The object of all this moving light is what we call a ‘focal length’. This has to do with how much magnifying power we can expect from a telescope. A long focal length means plenty of magnification, but it also means a narrower view. So we want something long, but not too long. Typically, for our purposes, stay below 1000mm or so. I’ll discuss this and eyepieces, which is a whole separate topic, in another article.

So, unless you are a purest, the odds are that the S-C type of telescope is the best one for you as a novice. They provide a good compromise for more types of objects. Plus, they have the added bonus of being more portable. Most are sold with nice, rugged carrying cases. Another advantage is that they are also highly accessorized. You can buy a less expensive one now and upgrade it later with motorized drives, computer-assisted positioning, etc. Meade and Celestron make probably the best and have a variety of sizes to fit any budget.

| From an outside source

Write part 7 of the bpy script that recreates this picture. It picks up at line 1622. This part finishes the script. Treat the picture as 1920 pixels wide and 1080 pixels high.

My recommendation is that a good, solid very portable telescope for a beginner would be a Meade ETX-80. It comes with an ‘AutoStar’ feature for locating and tracking 1400 objects digitally. For $400-500, you can buy one loaded with everything you need. A nice tripod mount, a good assortment of eyepieces, software to expand your object list to 10,000 and even an attachment for a camera. It may not be a ‘light bucket’, but it is light and very portable. You can get plenty of use out of it. For a bit more money, they also sell a ETX-125, which means it packs a 125mm optic system compared to a 80mm. You’ll get about double the light.

My other main suggestion is DO NOT BUY a telescope from a department or toy store! They suck! Many are an oddball size, meaning buying accessories, like better eyepieces, will be difficult if not impossible. There’s two ways to go with telescopes. Either with as few optics as possible, as in the case of the refractor and reflector, provided they’re good optics, or plenty of excellent optics if you still want something portable with a decent focal length such as with a Schmidt-Cassegrain.. Each optical surface the light comes in contact with, you’re going to lose some. The better quality pieces lose less. It’s as simple as all that.